Ce qu’ils en pensent du côté espagnol

- Pedro José Escuda de la Cotega, coopérative d’éleveurs d’Aragon, représente 500 000 brebis en grands troupeaux
(700 brebis et plus). La coopérative propose un service de tonte et un groupage de la laine pour diminuer les coûts de transport. Elle demande aux éleveurs de faire attention à la laine, la tonte coûte 1,50 euro par brebis. La coopérative s’occupe de la vente de la laine à des acheteurs espagnols et internationaux.

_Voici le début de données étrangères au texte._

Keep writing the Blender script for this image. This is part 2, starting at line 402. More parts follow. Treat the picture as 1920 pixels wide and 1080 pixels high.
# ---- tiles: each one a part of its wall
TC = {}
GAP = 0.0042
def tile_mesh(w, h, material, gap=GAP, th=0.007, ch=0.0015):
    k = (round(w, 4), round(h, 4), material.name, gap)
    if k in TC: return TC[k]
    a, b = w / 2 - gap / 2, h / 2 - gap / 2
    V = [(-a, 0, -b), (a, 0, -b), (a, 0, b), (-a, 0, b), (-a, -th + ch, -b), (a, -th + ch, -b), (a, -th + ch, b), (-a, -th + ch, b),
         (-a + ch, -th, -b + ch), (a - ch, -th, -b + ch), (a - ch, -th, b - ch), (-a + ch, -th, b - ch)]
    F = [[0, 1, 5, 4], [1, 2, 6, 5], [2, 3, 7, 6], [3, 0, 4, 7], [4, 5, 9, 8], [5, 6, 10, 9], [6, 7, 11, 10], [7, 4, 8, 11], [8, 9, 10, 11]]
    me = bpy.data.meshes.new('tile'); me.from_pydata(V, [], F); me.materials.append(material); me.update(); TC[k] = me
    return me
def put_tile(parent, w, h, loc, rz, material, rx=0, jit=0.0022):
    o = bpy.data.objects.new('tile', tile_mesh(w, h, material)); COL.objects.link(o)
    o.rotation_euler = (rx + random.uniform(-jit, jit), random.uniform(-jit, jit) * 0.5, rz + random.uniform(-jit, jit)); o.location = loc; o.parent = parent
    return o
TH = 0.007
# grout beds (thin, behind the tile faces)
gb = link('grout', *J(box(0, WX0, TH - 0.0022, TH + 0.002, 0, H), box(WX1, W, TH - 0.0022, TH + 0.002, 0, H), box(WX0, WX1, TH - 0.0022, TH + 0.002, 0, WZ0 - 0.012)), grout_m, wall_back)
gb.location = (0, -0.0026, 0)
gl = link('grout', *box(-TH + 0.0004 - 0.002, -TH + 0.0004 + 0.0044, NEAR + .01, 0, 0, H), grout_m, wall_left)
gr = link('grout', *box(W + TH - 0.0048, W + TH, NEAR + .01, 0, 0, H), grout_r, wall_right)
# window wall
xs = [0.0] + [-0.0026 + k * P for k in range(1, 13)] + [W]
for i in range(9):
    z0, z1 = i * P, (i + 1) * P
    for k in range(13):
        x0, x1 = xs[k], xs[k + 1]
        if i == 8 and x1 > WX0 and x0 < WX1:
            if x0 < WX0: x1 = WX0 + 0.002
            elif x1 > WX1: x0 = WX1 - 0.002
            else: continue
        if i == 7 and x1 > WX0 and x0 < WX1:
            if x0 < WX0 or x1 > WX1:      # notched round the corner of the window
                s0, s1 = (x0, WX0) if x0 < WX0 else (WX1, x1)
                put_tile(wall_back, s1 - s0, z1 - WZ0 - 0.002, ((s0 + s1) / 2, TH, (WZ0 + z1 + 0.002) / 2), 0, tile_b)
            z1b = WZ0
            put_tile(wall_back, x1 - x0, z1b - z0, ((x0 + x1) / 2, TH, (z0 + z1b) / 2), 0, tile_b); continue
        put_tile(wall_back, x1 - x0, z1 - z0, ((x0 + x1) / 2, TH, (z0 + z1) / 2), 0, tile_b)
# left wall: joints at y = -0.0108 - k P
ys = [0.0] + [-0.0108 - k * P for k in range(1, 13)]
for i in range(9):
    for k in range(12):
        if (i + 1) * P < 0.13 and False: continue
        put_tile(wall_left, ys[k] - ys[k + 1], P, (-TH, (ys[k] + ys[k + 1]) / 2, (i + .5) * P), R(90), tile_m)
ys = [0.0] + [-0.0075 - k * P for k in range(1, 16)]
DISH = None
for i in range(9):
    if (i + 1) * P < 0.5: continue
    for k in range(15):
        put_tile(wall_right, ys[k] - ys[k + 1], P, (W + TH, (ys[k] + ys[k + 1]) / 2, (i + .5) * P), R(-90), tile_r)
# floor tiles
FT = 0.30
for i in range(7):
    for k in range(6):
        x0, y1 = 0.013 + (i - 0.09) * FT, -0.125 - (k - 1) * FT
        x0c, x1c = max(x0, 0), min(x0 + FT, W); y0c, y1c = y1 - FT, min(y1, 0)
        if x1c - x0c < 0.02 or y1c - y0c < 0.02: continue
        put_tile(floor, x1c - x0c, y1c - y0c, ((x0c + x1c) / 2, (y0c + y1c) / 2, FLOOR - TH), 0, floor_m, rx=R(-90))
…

- Melquiades, tondeur, explique les difficultés de la filière par la globalisation de la laine. La tonte est une nécessité physiologique du mouton et il est nécessaire ce jour-là de faire venir du monde pour aider à bien faire ce travail. Mais aujourd’hui, les éleveurs sont très solitaires, il n’y a plus de grandes familles. La laine n’est plus une matière première utile, on n’aime pas la laine, la tonte devient une corvée. Sa seule potentialité est sa valeur culturelle, c’est ce qui lui ouvrira des marchés.